Karl Ove Knausgard, La mia lotta (1)

Creato il 05 gennaio 2011 da Fabry2010

di Michele Lupo

La mole è impegnativa ed è solo il primo di sei volumi. Il titolo, Min Kamp, sinistro. Le ambizioni da leggere fra le righe – in tutti i sensi. Ha un bel dire Knausgard che non voleva fare letteratura quanto piuttosto un esercizio (di verità) che avesse insieme il valore di un’esperienza: raccontare la sua vita, di bambino poi di adolescente, i difficili rapporti con il padre, i non avvenimenti più banali e quotidiani: omettendo quei problemi formali senza i quali non si dà arte né letteratura. Difficile parlare di trama, di plot infatti, sebbene qui non sia in ballo un qualche tifo per l’intreccio spettacolare o i colpi di scena: è che il rischio della noia – di cui l’autore in qualche intervista si è dichiarato consapevole – è lì dietro l’angolino di fine pagina. Volendo (ri)scrivere qualsiasi attimo della vita che la memoria ti riporta alla mente, ti esponi a quel rischio anche se ti chiami Proust – soliti paragoni sciocchi di una recensionistica imbarazzante.

Non che sia privo di talento, lo scrittore norvegese, di sensibilità psicologica e linguistica – a giudicare dalla traduzione, una lingua pulita, di educata chiarezza. Anzi, quando si ricorda di essere uno scrittore e si preoccupa di andare oltre la pedissequa narrazione di qualsiasi sospiro e deglutizione, il libro si ravviva, trova momenti di gradevole leggibilità e alcuni anche magistrali. Allora il romanzo (romanzo?) funziona, colpisce la forza calma e stringente con cui sentimenti e stati d’animo vengono triturati senza pietà. Colpisce l’ironia che si affaccia all’improvviso. Ed emozionano certi gesti decisivi anche se marginali: prossemica e cinesica dei personaggi, dicono molto, più degli aspri dialoghi.

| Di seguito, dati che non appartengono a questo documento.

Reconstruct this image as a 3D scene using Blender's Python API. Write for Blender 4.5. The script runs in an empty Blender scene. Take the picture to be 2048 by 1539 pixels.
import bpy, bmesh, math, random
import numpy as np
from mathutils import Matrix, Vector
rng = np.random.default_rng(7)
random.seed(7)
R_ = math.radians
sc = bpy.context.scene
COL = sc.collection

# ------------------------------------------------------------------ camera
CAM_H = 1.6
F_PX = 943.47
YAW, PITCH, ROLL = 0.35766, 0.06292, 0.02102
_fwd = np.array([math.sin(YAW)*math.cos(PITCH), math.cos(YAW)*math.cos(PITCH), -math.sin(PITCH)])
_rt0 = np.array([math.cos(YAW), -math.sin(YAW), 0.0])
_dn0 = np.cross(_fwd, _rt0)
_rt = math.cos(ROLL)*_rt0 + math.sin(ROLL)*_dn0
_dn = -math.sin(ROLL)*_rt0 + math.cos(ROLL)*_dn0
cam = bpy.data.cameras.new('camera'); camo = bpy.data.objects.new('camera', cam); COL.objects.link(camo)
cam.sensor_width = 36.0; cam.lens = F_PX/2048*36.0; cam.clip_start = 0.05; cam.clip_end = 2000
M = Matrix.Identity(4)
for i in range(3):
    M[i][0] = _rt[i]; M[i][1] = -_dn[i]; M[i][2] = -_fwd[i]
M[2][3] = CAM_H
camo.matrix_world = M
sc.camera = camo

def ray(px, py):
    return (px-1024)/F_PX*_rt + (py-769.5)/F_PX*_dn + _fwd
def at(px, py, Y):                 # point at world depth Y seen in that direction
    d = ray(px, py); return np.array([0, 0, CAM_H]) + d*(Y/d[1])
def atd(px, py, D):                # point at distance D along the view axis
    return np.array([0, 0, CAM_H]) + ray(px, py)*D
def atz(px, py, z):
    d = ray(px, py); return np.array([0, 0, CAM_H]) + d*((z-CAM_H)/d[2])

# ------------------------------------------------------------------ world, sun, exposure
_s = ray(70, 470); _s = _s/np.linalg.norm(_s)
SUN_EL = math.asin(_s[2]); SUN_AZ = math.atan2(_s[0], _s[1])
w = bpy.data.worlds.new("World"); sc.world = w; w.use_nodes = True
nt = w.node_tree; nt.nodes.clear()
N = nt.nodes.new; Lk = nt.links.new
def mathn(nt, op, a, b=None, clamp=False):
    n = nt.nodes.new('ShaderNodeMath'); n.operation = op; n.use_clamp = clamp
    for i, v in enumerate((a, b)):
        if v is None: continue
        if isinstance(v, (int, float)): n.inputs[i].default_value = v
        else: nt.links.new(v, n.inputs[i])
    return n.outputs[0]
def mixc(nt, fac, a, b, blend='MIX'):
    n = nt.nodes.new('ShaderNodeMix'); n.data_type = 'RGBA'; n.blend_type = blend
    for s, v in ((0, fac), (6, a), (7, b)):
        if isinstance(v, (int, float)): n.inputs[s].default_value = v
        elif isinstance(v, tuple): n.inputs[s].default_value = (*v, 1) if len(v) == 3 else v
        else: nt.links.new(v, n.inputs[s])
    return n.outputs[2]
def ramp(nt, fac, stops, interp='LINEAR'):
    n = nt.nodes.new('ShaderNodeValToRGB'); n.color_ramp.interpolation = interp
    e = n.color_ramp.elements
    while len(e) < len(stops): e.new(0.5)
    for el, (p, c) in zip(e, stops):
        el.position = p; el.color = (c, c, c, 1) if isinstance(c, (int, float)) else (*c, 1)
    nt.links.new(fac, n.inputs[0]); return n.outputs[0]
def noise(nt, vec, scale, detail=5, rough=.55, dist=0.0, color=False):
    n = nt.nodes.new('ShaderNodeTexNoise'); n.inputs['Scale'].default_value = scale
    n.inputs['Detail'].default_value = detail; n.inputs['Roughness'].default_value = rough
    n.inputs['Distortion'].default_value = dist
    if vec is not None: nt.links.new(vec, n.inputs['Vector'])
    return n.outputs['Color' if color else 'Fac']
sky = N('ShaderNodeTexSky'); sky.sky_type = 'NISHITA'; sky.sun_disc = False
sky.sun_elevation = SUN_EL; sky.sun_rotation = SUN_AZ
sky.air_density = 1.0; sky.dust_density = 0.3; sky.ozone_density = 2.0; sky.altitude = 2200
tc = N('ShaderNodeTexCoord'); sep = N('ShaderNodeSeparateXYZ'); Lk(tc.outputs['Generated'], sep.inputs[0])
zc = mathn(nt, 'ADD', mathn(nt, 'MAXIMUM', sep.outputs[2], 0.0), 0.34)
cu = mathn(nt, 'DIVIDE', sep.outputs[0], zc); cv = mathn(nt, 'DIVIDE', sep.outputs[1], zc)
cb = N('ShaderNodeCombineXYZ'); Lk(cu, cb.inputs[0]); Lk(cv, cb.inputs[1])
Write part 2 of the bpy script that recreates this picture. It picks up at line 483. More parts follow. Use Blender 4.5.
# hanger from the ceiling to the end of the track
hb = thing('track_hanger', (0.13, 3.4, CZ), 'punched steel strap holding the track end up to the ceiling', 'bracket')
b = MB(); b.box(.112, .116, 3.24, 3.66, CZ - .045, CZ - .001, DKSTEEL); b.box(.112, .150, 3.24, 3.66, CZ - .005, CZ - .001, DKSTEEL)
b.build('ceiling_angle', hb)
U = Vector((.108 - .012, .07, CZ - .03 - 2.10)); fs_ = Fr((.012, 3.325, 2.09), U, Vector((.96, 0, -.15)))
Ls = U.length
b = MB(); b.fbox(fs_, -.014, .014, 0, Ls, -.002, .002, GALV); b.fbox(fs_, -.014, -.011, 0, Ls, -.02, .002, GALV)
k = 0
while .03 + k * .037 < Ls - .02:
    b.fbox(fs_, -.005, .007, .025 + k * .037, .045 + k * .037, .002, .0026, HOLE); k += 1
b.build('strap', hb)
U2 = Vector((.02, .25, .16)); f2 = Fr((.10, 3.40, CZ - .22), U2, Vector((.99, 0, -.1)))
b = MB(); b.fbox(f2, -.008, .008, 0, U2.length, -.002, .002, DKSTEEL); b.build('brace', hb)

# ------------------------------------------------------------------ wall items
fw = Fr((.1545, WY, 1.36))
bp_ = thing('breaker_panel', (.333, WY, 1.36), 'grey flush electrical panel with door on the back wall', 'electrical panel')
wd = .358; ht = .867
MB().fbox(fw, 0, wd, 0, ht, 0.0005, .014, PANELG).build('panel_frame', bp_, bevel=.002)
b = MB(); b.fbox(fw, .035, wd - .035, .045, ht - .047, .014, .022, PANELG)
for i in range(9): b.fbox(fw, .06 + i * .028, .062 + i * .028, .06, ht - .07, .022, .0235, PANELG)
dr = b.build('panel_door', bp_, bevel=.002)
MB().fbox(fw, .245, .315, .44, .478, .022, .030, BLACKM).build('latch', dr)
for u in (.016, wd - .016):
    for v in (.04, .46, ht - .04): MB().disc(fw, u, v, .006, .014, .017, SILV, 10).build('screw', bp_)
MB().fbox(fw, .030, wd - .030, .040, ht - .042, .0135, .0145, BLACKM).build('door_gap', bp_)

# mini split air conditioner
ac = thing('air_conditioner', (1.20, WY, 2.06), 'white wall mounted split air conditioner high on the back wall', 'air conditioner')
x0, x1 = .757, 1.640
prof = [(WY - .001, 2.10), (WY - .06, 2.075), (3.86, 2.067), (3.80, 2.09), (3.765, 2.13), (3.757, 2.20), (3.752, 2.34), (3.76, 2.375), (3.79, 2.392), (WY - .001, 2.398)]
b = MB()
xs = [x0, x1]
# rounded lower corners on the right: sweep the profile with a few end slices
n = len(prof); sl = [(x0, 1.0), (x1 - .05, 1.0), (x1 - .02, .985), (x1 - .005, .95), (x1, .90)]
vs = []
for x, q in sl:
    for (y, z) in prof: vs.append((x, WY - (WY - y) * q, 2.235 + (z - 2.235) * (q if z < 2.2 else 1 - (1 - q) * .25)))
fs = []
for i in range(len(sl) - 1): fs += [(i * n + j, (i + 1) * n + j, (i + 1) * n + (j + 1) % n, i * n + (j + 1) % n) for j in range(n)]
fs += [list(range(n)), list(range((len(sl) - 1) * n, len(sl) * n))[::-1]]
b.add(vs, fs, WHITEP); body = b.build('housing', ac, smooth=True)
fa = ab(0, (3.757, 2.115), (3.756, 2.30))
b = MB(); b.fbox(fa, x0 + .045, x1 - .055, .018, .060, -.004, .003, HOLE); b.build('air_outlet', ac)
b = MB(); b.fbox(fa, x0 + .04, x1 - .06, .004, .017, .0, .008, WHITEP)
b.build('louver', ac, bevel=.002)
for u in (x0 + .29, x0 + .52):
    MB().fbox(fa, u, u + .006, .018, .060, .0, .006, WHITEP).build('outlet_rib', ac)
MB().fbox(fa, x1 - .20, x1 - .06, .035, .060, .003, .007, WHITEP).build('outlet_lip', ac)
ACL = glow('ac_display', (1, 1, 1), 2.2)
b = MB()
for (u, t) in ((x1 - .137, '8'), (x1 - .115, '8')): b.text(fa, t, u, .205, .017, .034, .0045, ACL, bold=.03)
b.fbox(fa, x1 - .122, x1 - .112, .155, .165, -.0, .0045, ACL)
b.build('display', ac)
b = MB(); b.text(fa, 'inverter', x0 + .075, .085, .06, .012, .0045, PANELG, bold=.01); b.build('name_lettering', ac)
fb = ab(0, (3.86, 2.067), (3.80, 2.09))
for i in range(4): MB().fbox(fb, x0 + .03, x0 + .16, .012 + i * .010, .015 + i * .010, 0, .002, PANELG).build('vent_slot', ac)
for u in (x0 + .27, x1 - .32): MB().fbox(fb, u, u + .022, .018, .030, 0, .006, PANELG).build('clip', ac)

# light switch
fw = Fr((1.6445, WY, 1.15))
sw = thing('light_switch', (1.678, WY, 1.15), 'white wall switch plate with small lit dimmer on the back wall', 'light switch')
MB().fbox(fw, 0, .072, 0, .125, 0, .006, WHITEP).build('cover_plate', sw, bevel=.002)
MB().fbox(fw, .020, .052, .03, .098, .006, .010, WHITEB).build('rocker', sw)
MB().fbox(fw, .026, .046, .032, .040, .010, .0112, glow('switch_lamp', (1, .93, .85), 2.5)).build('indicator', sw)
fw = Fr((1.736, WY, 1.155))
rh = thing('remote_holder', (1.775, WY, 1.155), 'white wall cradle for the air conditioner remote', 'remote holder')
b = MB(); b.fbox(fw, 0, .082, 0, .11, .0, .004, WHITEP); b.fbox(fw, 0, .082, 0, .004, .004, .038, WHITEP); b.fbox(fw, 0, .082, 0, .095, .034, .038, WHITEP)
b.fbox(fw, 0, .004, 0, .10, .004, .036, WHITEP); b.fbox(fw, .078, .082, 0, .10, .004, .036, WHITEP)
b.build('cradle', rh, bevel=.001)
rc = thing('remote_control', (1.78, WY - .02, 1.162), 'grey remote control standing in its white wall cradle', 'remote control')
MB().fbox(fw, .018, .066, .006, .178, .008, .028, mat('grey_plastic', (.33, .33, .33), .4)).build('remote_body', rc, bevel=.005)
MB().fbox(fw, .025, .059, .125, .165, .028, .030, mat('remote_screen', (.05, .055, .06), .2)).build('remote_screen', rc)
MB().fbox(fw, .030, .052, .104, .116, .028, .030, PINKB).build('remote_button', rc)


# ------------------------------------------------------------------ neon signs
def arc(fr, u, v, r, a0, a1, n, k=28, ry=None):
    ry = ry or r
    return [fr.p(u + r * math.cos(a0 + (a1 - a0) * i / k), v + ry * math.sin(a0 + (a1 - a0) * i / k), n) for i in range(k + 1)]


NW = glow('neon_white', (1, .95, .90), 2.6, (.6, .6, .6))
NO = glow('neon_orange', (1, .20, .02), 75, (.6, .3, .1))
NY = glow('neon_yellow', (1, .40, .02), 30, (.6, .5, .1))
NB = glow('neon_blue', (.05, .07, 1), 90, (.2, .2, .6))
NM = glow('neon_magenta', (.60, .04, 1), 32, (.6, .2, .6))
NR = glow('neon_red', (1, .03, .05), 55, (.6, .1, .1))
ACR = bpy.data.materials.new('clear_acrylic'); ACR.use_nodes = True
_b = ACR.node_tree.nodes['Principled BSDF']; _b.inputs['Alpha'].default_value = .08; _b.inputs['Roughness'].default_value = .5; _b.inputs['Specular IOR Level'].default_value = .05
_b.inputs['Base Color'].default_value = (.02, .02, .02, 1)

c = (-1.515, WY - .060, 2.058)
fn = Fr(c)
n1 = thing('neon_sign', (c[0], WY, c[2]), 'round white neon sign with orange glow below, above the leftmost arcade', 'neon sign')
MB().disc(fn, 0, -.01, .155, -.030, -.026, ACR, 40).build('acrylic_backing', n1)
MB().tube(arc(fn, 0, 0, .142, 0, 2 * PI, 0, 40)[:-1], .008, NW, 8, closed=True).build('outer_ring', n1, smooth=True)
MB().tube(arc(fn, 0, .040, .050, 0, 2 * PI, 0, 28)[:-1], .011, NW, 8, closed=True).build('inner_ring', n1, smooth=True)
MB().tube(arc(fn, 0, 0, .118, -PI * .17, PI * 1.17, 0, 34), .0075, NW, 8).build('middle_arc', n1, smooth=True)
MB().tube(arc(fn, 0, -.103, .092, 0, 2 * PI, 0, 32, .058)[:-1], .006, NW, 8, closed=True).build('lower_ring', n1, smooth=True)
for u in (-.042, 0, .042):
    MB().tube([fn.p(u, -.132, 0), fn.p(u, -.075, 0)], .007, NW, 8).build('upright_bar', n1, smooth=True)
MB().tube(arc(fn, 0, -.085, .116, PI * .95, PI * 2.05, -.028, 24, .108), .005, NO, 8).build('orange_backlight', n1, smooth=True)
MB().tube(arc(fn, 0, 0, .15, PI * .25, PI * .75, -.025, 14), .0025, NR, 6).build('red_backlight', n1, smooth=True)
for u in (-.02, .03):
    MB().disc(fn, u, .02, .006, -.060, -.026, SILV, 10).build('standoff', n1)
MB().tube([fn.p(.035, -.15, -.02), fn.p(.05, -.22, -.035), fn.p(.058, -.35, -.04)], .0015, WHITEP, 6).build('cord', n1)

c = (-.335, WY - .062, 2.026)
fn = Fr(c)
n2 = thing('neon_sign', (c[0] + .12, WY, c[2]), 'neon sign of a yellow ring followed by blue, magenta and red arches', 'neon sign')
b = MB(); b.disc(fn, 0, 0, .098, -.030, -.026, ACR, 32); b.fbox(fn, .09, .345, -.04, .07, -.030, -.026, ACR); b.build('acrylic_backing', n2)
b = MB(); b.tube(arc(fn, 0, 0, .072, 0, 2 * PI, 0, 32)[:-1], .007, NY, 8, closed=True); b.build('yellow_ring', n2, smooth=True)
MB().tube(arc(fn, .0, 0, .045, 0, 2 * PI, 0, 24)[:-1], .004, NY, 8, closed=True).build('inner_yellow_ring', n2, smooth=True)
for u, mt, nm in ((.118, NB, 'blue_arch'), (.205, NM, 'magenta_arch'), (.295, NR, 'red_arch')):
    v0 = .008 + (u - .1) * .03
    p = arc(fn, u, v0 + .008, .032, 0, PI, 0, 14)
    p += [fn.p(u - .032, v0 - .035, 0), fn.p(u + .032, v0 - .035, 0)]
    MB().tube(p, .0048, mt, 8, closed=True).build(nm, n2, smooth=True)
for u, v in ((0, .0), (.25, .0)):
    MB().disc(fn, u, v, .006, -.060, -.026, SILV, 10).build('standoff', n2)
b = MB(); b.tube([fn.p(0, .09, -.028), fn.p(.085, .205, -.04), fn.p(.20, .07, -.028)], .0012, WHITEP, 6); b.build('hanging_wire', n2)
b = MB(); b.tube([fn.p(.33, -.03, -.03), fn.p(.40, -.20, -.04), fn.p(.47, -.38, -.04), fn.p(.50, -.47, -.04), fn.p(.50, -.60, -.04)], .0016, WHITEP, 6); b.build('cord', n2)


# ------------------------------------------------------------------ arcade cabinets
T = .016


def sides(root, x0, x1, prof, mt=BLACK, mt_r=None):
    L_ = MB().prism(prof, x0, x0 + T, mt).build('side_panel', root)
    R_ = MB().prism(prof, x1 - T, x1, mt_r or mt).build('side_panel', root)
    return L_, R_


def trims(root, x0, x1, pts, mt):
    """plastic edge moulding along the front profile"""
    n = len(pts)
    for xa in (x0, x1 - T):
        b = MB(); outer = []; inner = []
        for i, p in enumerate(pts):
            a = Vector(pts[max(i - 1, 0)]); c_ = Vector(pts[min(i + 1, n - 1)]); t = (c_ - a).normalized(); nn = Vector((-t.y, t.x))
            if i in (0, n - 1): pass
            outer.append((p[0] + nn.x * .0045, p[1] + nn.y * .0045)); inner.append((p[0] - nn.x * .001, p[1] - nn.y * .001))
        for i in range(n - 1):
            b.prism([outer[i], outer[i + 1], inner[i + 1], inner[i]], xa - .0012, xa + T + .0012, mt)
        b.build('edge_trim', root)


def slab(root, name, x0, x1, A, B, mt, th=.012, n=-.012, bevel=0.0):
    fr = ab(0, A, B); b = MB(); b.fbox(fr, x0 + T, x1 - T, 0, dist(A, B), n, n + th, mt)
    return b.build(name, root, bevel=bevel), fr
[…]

Il racconto muove dalla morte del padre, figura decisiva per il narratore. La storia del loro rapporto, del narratore bambino con l’uomo del quale subisce l’attrito freddo e autoritario, assieme alla perizia visiva di molte descrizioni è la cosa migliore. Knausgard del (al) padre non risparmia nulla; coraggiosamente confessa quanto orribile sia stato il senso di vergogna che accompagnava le umiliazioni dell’infanzia – un sentimento peggiore della paura, lo definisce. La lotta di cui dice il titolo, è una lotta per scrivere, innanzitutto, lotta con le proprie condizioni di marito, padre a sua volta, lotta contro il caso che entra nella vita dello scrittore che vorrebbe non certo la felicità ma solo le condizioni necessarie a scrivere. Il carattere di sfida agonistica di questa vita si ripropone in un certo senso nel libro: l’autore ha fatto leggere a tutti i personaggi la storia prima di pubblicarla, senza omettere i dettagli più imbarazzanti.

Per non fare fiction, Knausgard ha finito con lo scrivere 3000 pagine (pubblicazione ancora in corso in Norvegia) passando da una cosa all’altra e seguendo il filo dei ricordi, lavorando sul dettaglio insignificante per restituire la sua storia in uno specchio che rendesse l’esperienza intelligibile – epperò, vi sono casi in cui riuscire significa fallire.

Stando alle dichiarazioni, Knausgard avrebbe cercato di colmare la distanza che separa l’autore come persona in carne e ossa dal narratore, ma perché questo genere di lettura sia appassionante sino in fondo bisognerebbe essere il Proust che i recensori hanno tirato in ballo a sproposito (a mio parere, nel caso specifico non c’è nemmeno la malafede, il servaggio dei circoletti editoriali: qua Proust non sanno proprio chi è). Del grandissimo linfatico della Recherche – solo uno dei tre o quattro giganti del ‘900 – non casualmente hanno scritto filosofi, come per Kafka. Quando Knausgard filosofeggia sull’arte, la vita e la morte invece non brilla per originalità. Se ci si chiede come mai tutto questo successo a fronte del fatto che Proust non lo leggono più nemmeno all’università, viene il sospetto che la risposta stia proprio nella banalizzazione (colta) con cui lo scrittore norvegese discetta di massimi sistemi. Stima per il talento narrativo, rispetto per le ambizioni, perplessità per la sproporzione con gli esiti letterari complessivi – o bisognerà attendere la fine del lavoro? mica uno scherzo, per il lettore dico.